Até porque “a postura que tomaram” foi de que “se querem continuar a publicar coisas no Facebook têm que nos ceder os direitos de uma forma completamente gratuita” e “sabemos que os direitos do autor estão sempre na disponibilidade do autor, ele pode fazer aquilo que entender com esses direitos, pode dá-los gratuitamente, pode licenciá-los, pode, no fundo, pô-los à disposição de terceiros da forma como achar mais coerente“, diz.
Assim, explicou que o Facebook tomou uma posição de, “não será monopólio”, mas de “cadeia de distribuição forte”, obrigando, de alguma forma, a que “os editores de imprensa cedessem os direitos de forma gratuita”, lamentou, recordando que a Visapress alertou, na altura, que isso não era sustentável.

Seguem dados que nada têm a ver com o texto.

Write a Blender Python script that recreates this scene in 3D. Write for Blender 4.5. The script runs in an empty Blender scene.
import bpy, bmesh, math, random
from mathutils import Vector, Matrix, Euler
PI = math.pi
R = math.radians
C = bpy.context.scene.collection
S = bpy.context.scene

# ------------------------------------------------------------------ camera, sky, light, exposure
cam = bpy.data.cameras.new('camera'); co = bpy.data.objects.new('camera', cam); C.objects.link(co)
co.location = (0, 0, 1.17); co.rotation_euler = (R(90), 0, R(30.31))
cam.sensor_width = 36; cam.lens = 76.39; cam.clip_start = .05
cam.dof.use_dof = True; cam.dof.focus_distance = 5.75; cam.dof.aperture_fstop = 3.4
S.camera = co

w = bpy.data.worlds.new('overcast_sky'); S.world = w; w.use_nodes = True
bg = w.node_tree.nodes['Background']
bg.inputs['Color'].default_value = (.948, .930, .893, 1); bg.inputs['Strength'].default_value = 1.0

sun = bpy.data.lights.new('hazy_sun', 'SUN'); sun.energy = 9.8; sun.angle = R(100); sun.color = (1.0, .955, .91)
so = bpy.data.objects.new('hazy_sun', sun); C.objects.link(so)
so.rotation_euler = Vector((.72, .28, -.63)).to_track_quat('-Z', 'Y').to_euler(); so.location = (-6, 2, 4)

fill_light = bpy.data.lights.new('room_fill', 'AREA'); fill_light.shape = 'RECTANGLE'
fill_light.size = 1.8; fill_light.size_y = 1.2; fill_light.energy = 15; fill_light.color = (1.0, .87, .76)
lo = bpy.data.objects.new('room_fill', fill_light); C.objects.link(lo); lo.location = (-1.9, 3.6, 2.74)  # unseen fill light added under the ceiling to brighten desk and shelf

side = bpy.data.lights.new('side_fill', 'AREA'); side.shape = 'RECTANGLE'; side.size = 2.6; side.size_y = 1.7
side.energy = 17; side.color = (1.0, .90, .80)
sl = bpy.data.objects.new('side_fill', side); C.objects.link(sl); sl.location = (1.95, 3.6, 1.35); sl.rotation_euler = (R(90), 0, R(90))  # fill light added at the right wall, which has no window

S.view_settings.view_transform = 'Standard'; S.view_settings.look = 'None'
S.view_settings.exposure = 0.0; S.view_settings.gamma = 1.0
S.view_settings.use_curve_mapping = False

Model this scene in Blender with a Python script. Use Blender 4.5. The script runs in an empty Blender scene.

O negócio de venda conteúdos noticiosos está “complicado neste momento, é uma luta pela sobrevivência diária, financeiramente falando, e aquilo que o Facebook fez foi empobrecer ainda mais quem lhe dava conteúdos de qualidade e que permitiu prosperar nas relações que cria entre os seus utilizadores”, critica.

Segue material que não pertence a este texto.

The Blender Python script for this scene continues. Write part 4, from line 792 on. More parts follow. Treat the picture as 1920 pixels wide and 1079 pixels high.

“Aguardamos que o Facebook tenha uma posição diferente, que a Europa, quando fizer o balanço desta diretiva, olhe para todas estas questões e todos estes problemas que foram levantados e que consiga endereçar isto de uma forma mais concreta e robusta, porque de outra maneira está sempre a luta do David contra o Elias“, referiu.
A Visapress acredita que “a responsabilidade social do Facebook há de acontecer e que vão certamente perceber que o caminho que fizeram não era o mais correto”, sublinha Carlos Eugénio.
A transposição da diretiva deu à Visapress “um mecanismo chamado gestão coletiva alargada para a imprensa regional”. Ou seja, “sendo a entidade mais representativa do setor naquilo que diz respeito à cobrança de direitos, ficou mandatada de uma forma direta” – quem não quiser basta pedir para não ser – para “representar tudo aquilo que é o universo digital dos jornais regionais e isso deu-nos aqui alguma força negocial em certa altura”, conta.
No que respeita aos títulos nacionais, impera o princípio de autonomia privada, que significa que são livres de negociar diretamente com as plataformas.O que considera perfeitamente aceitável, até porque diz saber que “há vasos comunicantes naquilo que são os negócios dos editores com as plataformas”.
“Em alguns casos, não fazia sentido absolutamente nenhum nós estarmos a licenciar algo que já foi, eventualmente, o direito cedido pelo editor”, explica.
A Visapress representa, também, pela gestão coletiva alargada, cerca de 600 editores de imprensa, nacionais e regionais, segundo o responsável.
“O Observador e a Newsplex, que têm o Sol e o I, desde o dia 16 deste mês, passaram a ser, também, cooperadores da VisaPress, o que quer dizer que a nossa legitimidade e a nossa representatividade em Portugal [em termos nacionais] ronda os 95% daquilo que são os editores de imprensa“, remata.